La ville est considérée comme la plus sacrée de l’Inde car plusieurs légendes, liées à la création de notre monde notamment, s’y situent. On y compte quelques 23000 temples ( un chiffre énorme pour une population d’à peine 1,5 million d’habitants permanents) et parmi eux, trois plus importants sanctuaires de hindouisme. Le premier c’est le Kashi Vishwanath ou temple d’Or dédié à Shiva dont l’histoire est intimement liée à la ville. Kashi est d’ailleurs le nom sous lequel les hindous désignent Bénarès – cela signifie “la lumineuse” car on dit, que c’est d’ici qu’une colonne de lumière c’était élevée pour relier les mondes. Temple de Hanuman (dieu-singe) et celui de Durga (une déesse très vénérée dans toute l’Inde) sont deux autres sanctuaires majeurs. Sarnath, à quelques kilomètres de Varanasi est l’un des principaux sites de pèlerinage des Bouddhistes et les sanctuaires qui abritent les tombeaux des saints soufis musulmans se trouvent dans les environs de la ville même s’ils sont à l’écart des sentiers touristiques classiques. Cette ville si particulière qui excite l’imaginaire des occidentaux depuis les siècles est tournée vers le cours d’eaux qui est justement son temple le plus sacré de tous: le Gange. Ayant statut d’une déesse vivante, Ganga s’est vue offrir les plus beaux édifices par les maharajas de tout le pays pour être au plus près d’elle. Ainsi les ghâts sont d’une beauté surprenante: les palais somptueux y côtoient les anciens temples et les plateformes aménagés pour la méditation des saints hommes. Particulièrement paisible la journée, le front fluvial est un monde à-part où la vie de la ville semble converger au moment du lever et du coucher du soleil. En ce moment là, les offrandes et les prières se rependent sur les flots du Gange.
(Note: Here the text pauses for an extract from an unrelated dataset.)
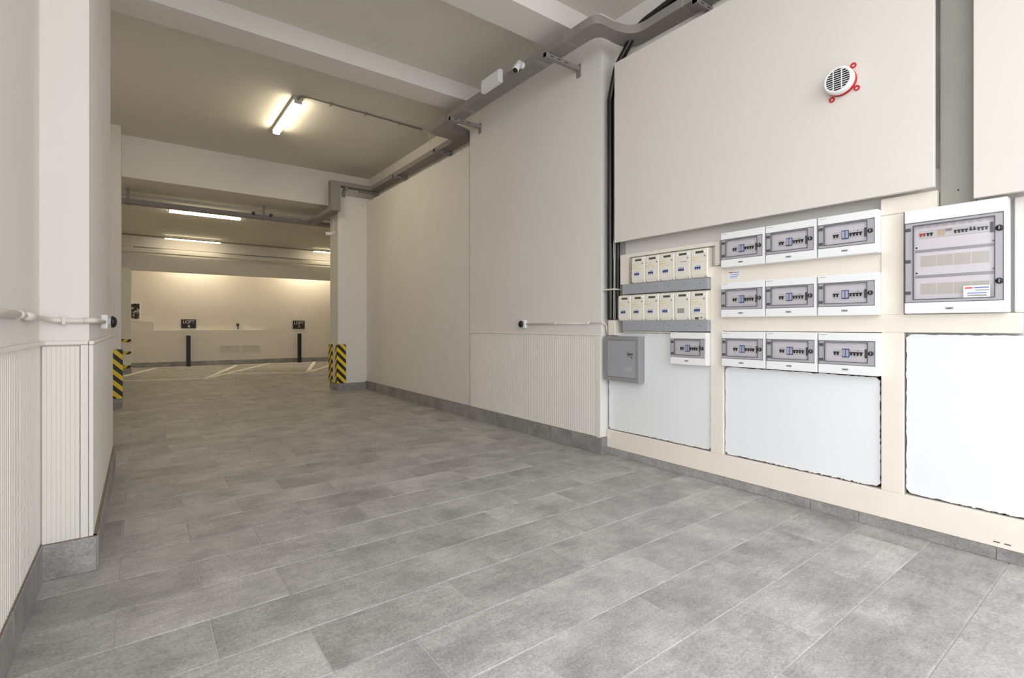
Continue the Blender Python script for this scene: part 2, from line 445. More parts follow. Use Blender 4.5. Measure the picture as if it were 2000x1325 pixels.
skirting('baseboard_column_far_side', (-0.157, 15.53), (-0.157, 15.95), 0.13, 0.008, [])
n1 = Vector((-D2.y, D2.x))
f0 = A2+D2*(-0.9)-n1*0.17; f1 = A2+D2*3.35-n1*0.17; f2 = A2+D2*3.35-n1*0.01; f3 = A2+D2*8.2-n1*0.01
skirting('baseboard_far_plinth', tuple(f0), tuple(f1), 0.13, 0.008, [0.6*i for i in range(1, 8)])
skirting('baseboard_far', tuple(f2), tuple(f3), 0.13, 0.008, [0.6*i for i in range(1, 9)])

# ------------------------------------------------------------------ boarding on the meter wall
tf = thing('timber_frame', 'cream painted timber framing of posts, rails and base board on the meter wall', 'framing', (3.47, 0, 0))
def board(name, y0, y1, z0, z1, x0=3.468, x1=3.53):
    MB().box(x0-3.47, x1-3.47, y0, y1, z0, z1, 0.002, 1).build(name, M['cream'], tf)
board('base_board', -1.2, 3.165, 0.062, 0.223)
board('post', 2.017, 2.119, 0.2235, 1.628)
board('post', 0.928, 1.034, 0.2235, 1.1425)
board('post', 0.928, 1.034, 1.2455, 1.822)
board('rail', 0.458, 2.0165, 1.143, 1.245)
board('top_board', 0.778, 1.034, 1.8225, 1.918, 3.462)
board('back_board', 1.0345, 2.0165, 1.2455, 1.80, 3.478)
MB().box(0.066, 0.078, -1.2, 3.16, 0.2, 1.09).build('backing', M['gap_shade'], tf)  # dark sheet put in so the gaps between boards look shaded
for y in (0.545, 0.505): MB().box(-0.0035, -0.001, y-0.012, y+0.012, 0.085, 0.090).build('slot', M['lattice'], tf)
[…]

Le contraste est saisissant avec l’intérieur de la ville qui ressemble à un sombre labyrinthe dans la partie la plus ancienne de la ville juste au-dessus des ghâts. Les parties les plus récentes sont toujours très animées et ce à tel point que le bruit et la cohue qui y règnent du matin au soir fatiguant et exaspérant les visiteurs – tellement ils contrastent avec le calme et la sérénité des ghâts où la magie opère à tout moment du jour. Une expérience unique.






KOLKATA & DELTA DU GANGE ( BENGALE OCCIDENTALE )
Calcutta, la capitale des Indes britannique jusqu’à 1911 est la troisième plus grande ville de l’Inde, son port commercial, le plus ancien et aussi le plus grand port fluvial de l’Inde. Quand la Compagnie des Indes Orientales s’y est installée dans un comptoir donné par le Nawab de Bengal en 1690, elle n’espérait sans doute pas que le village de Calicut allait devenir l’une des plus belles villes de toute l’Asie et l’un de ses centres culturels majeurs avec la première université de style occidentale sur tout le continent. C’est aussi un grand centre spirituel – le temple principal étant dédié à la déesse noire Kali. Il est fort possible que le nom de Calcutta était dérivé de Kali khetro où le champs de Kali. Les images de Kali où son autre avatar: Durga sont très présents dans la ville et sa plus importante fête le Durga-puja lui est consacrée. Troisième plus riche agglomération du pays après Mumbai et Delhi, Kolkata est la dernière grande ville sur le cours inférieur du Gange, qui s’appelle ici le Hooghly. En effet, au moment de la rencontre du Gange avec le Brahmapoutre un vaste delta se déverse sur les plaines vertes de cette région pour terminer sa course dans le Golfe du Bengale. Partagé entre l’état indien de Bengale Occidentale et le Bangladesh, ce réseau fluvial est si grand, que sur les 400 millions de personnes vivantes sur le cours du Gange, trois quarts habitent la région du delta. C’est la région la plus densément peuplée de la planète avec 300 millions d’habitant qui en dépendent. Mais comme il s’agît du plus vaste delta du monde, on peut facilement comprendre le phénomène. Deux plus importants fleuves de l’Asie du Sud finissent leur périple ici et drainent jusqu’à la mer les peuples et les cultures si mêlées qu’on en reste impressionné. Après Kolkata, les vertes plaines laissent la place aux Sundarbans – les forêts de mangrove qui recouvrent la quasi-totalité des îles formées par le delta au plus près de l’océan Indien. C’est une zone protégée où vivent des animaux rares comme le léopard à nuages ou le tigre du Bengale et bien entendu des dizaines de variétés d’oiseaux et de poissons. D’une importance majeure, cet écosystème unique était inscrit à UNESCO en 1997 et il est possible de le visiter en excursion d’une journée depuis Kolkata où sur plusieurs jours après l’autorisation auprès des parcs nationaux.